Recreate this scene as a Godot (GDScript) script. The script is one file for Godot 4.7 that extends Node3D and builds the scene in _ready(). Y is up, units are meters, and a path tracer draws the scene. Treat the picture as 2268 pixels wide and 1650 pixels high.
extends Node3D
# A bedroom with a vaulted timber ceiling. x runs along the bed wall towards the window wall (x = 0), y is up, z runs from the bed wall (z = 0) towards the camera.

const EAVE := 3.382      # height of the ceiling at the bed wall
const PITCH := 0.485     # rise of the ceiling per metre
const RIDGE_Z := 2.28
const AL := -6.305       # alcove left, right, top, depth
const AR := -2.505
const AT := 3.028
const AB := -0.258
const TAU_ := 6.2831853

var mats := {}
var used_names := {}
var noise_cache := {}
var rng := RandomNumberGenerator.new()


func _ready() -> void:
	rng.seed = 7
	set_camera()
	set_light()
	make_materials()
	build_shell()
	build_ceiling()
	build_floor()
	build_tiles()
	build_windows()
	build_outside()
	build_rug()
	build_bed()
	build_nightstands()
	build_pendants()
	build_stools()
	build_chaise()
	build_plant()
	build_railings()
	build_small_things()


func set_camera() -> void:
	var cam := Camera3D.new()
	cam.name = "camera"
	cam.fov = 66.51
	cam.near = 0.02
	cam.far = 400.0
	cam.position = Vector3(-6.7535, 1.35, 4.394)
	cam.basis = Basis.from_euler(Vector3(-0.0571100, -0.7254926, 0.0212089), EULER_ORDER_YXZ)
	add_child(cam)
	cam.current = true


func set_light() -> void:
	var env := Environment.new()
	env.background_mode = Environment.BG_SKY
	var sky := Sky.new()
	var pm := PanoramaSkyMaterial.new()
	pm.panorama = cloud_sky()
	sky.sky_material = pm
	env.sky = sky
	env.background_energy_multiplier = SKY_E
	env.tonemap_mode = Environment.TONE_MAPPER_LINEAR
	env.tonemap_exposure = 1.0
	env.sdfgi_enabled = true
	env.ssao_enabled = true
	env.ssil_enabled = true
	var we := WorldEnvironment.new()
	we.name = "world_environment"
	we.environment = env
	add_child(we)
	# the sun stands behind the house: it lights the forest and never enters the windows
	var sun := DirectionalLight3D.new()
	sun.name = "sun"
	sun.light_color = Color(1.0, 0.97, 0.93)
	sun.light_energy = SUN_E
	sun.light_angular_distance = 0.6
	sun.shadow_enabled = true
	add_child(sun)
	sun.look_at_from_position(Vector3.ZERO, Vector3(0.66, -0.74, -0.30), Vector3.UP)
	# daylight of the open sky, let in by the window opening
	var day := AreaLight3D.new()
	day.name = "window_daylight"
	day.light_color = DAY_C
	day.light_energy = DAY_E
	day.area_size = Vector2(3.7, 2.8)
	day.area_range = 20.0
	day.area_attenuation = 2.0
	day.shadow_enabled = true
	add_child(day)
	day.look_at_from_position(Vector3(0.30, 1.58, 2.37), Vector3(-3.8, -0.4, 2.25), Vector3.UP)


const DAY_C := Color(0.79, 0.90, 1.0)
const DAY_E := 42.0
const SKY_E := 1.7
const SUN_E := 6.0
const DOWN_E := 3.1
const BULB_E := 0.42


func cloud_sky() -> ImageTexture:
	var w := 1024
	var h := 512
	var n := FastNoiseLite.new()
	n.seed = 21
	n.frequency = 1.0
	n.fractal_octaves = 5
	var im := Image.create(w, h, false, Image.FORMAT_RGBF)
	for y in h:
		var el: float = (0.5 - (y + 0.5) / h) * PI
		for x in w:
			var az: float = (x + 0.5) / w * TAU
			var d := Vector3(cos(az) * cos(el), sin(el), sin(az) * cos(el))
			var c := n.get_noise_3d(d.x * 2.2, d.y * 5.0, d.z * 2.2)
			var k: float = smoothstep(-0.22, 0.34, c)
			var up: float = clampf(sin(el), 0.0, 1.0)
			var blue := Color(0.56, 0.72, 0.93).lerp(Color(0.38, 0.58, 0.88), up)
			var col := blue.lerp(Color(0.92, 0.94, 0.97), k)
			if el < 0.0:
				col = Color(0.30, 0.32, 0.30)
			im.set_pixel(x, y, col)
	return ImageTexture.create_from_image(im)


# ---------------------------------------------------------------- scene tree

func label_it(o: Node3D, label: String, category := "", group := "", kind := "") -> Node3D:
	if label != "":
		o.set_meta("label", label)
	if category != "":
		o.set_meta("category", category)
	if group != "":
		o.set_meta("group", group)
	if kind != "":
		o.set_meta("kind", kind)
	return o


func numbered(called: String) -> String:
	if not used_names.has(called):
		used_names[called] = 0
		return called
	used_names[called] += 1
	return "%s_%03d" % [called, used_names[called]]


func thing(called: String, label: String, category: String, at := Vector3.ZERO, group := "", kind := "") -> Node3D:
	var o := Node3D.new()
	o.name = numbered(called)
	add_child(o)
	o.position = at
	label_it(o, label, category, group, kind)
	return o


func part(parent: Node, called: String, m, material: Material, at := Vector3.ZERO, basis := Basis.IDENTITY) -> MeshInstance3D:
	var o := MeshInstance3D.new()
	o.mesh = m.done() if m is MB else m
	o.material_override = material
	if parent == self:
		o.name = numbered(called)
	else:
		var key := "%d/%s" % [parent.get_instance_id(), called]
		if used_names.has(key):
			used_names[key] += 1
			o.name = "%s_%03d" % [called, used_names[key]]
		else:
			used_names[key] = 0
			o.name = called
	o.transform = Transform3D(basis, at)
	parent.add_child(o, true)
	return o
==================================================
Set task
Copy out only the lines running from the beginning of the data to the line with "cam.current = true", both ends included.

Completed exercise
Recreate this scene as a Godot (GDScript) script. The script is one file for Godot 4.7 that extends Node3D and builds the scene in _ready(). Y is up, units are meters, and a path tracer draws the scene. Treat the picture as 2268 pixels wide and 1650 pixels high.
extends Node3D
# A bedroom with a vaulted timber ceiling. x runs along the bed wall towards the window wall (x = 0), y is up, z runs from the bed wall (z = 0) towards the camera.

const EAVE := 3.382      # height of the ceiling at the bed wall
const PITCH := 0.485     # rise of the ceiling per metre
const RIDGE_Z := 2.28
const AL := -6.305       # alcove left, right, top, depth
const AR := -2.505
const AT := 3.028
const AB := -0.258
const TAU_ := 6.2831853

var mats := {}
var used_names := {}
var noise_cache := {}
var rng := RandomNumberGenerator.new()


func _ready() -> void:
	rng.seed = 7
	set_camera()
	set_light()
	make_materials()
	build_shell()
	build_ceiling()
	build_floor()
	build_tiles()
	build_windows()
	build_outside()
	build_rug()
	build_bed()
	build_nightstands()
	build_pendants()
	build_stools()
	build_chaise()
	build_plant()
	build_railings()
	build_small_things()


func set_camera() -> void:
	var cam := Camera3D.new()
	cam.name = "camera"
	cam.fov = 66.51
	cam.near = 0.02
	cam.far = 400.0
	cam.position = Vector3(-6.7535, 1.35, 4.394)
	cam.basis = Basis.from_euler(Vector3(-0.0571100, -0.7254926, 0.0212089), EULER_ORDER_YXZ)
	add_child(cam)
	cam.current = true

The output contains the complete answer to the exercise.